AKILLILAR BİR KEZ HATA YAPAR. AKILSIZLAR AYNI HATAYI HEP TEKRAR EDER.
İSMET İNÖNÜ
Sadece bir iyi vardır; bilgi. Ve sadece bir kötü vardır; cehalet... Bir bilgenin sözü şu an kimin di hatırlamıyorum!
Günümüzde bunu bütün detayları ile görüyoruz, eğitimin kalitesi gün be gün düştükçe, etrafımız cahiller sürüsü ile çevrildi. Cehalet karşısında susmak bazen en akıllı yol gibi gelse de, cehaletle yol almak; işte o çok kötü! Korkunç bir şey!
Cehaletle deha arasındaki gerçek fark nedir biliyor musunuz? Dehanın sınırları var, cehaletinse hiçbir sınırı yoktur. Bilgili olmak adeta bir suça dönüştürülmüştü, cahillik ise artık milli kimliğimiz olarak alkışlanıyor, bilginin zararını çok görmüş gibi... Eskiden insanlar etrafında bilgili insan gördükçe, ondan ne kaparım acaba diye düşünürdü. Bilgiye ulaşmak kolaylaştıkça, cahiller çoğaldı...
Türkiye Cumhuriyeti kurulduğunda; 1923'ün 40 bin köyünün 38 bininde okul olmayan Türkiye'sinde bile şimdiki kadar cahil yoktu, diyor İlber Ortaylı. Ne yazık ki çok da doğru söylüyor.

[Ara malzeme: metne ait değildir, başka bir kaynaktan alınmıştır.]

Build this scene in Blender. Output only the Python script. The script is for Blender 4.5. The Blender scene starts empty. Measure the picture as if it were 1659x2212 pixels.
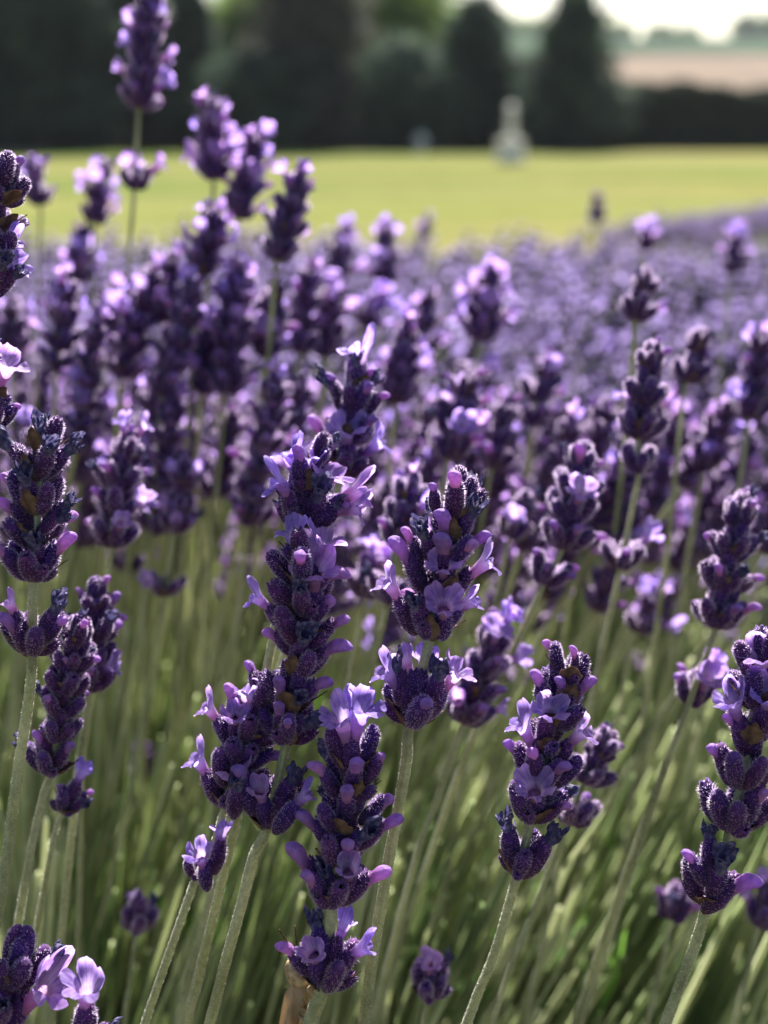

Okumayan, sorgulamayan, gerçeğin peşine düşmeyen bir güruh var memlekette... Her söyleyene inan, her sakallıyı hoca sanan, her saçmalığı tarih sanan, safsatalara körü körüne bağlı bir güruh... Ne deseler inanan, özellikle de din soslu, etnik soslu, bölücülük soslu, Türkün yurdunda Türk'e düşmanlık besleyenlerin sığındığı limanlar olarak karşımıza çıkıyorlar. Bedenin tutsaklığına alıştık da, ruhun tutsaklığını anlamakta zorlanıyoruz.
Sizleri bilemem ama ben eski Türkiye'yi, muhalefetin her eleştirisini zekice esprili şekilde savan rahmetli Süleyman Demireli hatta Necmettin Erbakan'ı bile özlüyorum. Liderlerin karşılıklı televizyonda konuştuğu tartışma kültürü olan demokrasimizin o günlerini özledim... Büyük bir heyecanla izlerdik. Sanki bir futbol maçını seyreder gibi… Bizler okullarda, liselerimiz de karşılıklı fikir münazarası yapardık. Savunma bilinci ile inandığımız fikrimizi sahiplenir ve sorgulama yeteneğimizi geliştirir dik.
Birileri, birilerinin konuşmasından rahatsız ise orada yolunda gitmeyen bir şeyler vardır. Eğer ki yaptığın işin doğruluğuna ve ülkenin çıkarlarına hizmet ettiğine inanıyorsan neden korkarsın...
Toplumda karşılığı olmayan bir şeyin dayatması vardır. Yıllardır yaratmaya çalıştıkları toplum, isteği topluma dönüşmüyorsa, dönüştüremiyorlarsa orada bir sıkıntı vardır. Şu anda cahille, aydınlık koşuya çıkmış yarış halindeler. Türkiye'nin genel görüntüsü bu!
Ne yazık ki belli bir kalıba sokmaya çalıştıkça, etraftan ışıklarını saça saça yol alan bir gençlik, inandığı doğrularda direten, bağımsız yurtsever kalabalıklar da her şeye rağmen büyüyor, gittikçe devleşiyorlar. Hukuk ve demokrasiye inanan ve onun sınırlardan şaşmayan güçlü bir toplum çığ gibi büyüyor. İşte tüm sıkıntı da burada başlıyor.
Emperyalizm çok kaygılı, toplumda yükselen bir bilinçli yoğunluk oluşurken, hormonlu cahillik ile de bir çarpışma yaşıyor.
Ancak bilmiyorlar ki hormonlu olan şey çabuk çürür…
Ne demiş Fuzuli… MEY BİTER SAKİ KALIR, HER RENK SOLAR HAKİ KALIR, İLİM İNSANININ CAHİLLİĞİ OLSA DA, HAMURUNDA VARSA EŞEKLİK BAKİ KALIR!